Арнольд Шёнберг

Так как в музыке отсутствует непосредственно познаваемое, одни ищут в ней формально прекрасное, другие — поэтические прообразы. Даже Шопенгауэр, давший исчерпывающее определение сущности музыки и высказавший удивительную мысль: “Композитор обнажает сокровеннейшую суть мира и высказывает глубочайшую истину, пользуясь языком, неподвластным разуму, он начинает блуждать, пытаясь перевести на язык наших понятий особенности языка, неподвластного разуму, подобно тому, как магнетическая сомнамбула рассуждает о вещах, о которых, бодрствуя, она не имеет ни малейшего понятия”. Хотя композитору должно было бы быть ясно, что перевод на язык наших понятий, на язык человека, — это абстракция, редукция до познаваемого, утрата самого главного — языка мира, который должен оставаться непонятым, должен лишь ощущаться. Ho Шопенгауэр правомерен в своих поисках, его цель как философа представить сущность мира, его необозримое богатство посредством понятий, за которыми слишком легко просматривается их нищета. Так же прав и Вагнер, который, желая дать среднему человеку представление о том, что он как музыкант видит непосредственно, подставлял программы под симфонии Бетховена.

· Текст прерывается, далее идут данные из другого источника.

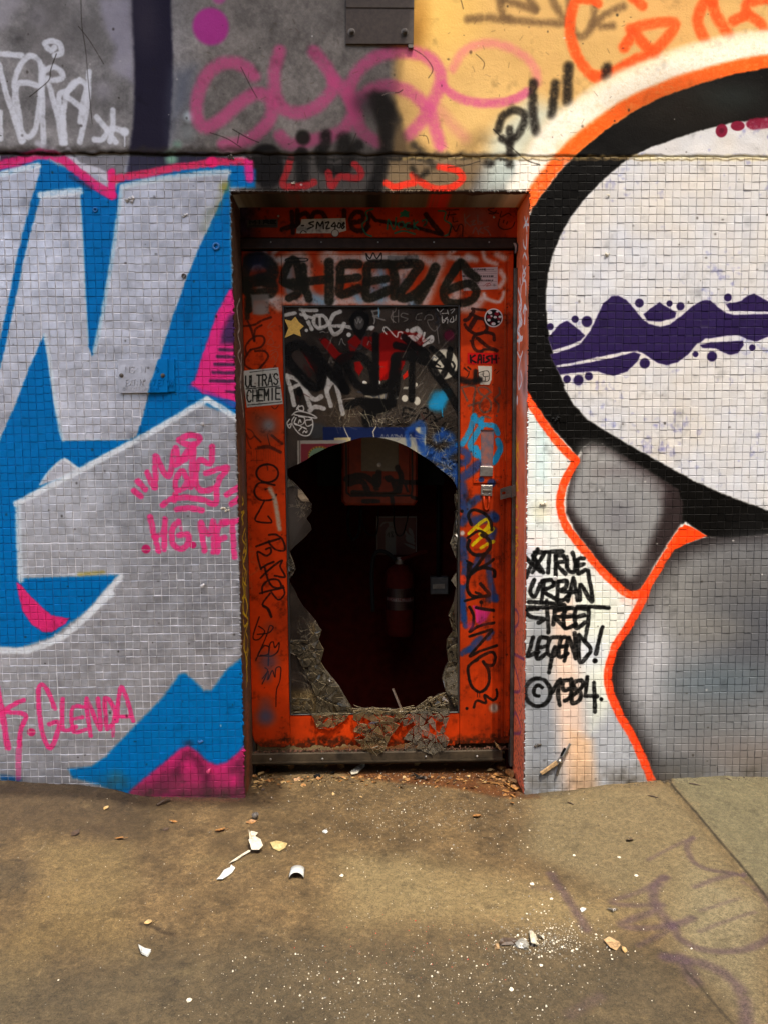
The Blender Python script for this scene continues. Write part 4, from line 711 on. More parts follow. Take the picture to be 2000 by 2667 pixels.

Отсюда мне было ясно, что с произведением искусства нужно обращаться так же, как с любым совершенным организмом. Оно так однородно в своих взаимосвязях, что в любой из его частиц содержится истиннейший внутренний смысл целого. Вторгаясь где бы то ни было в человеческий организм, получаешь один и тот же результат — идет кровь. Слушая одну строку из стихотворения, один такт из музыкального произведения, можно постичь целое. Также достаточно одного слова, взгляда, жеста, движения, даже цвета волос, чтобы понять сущность человека.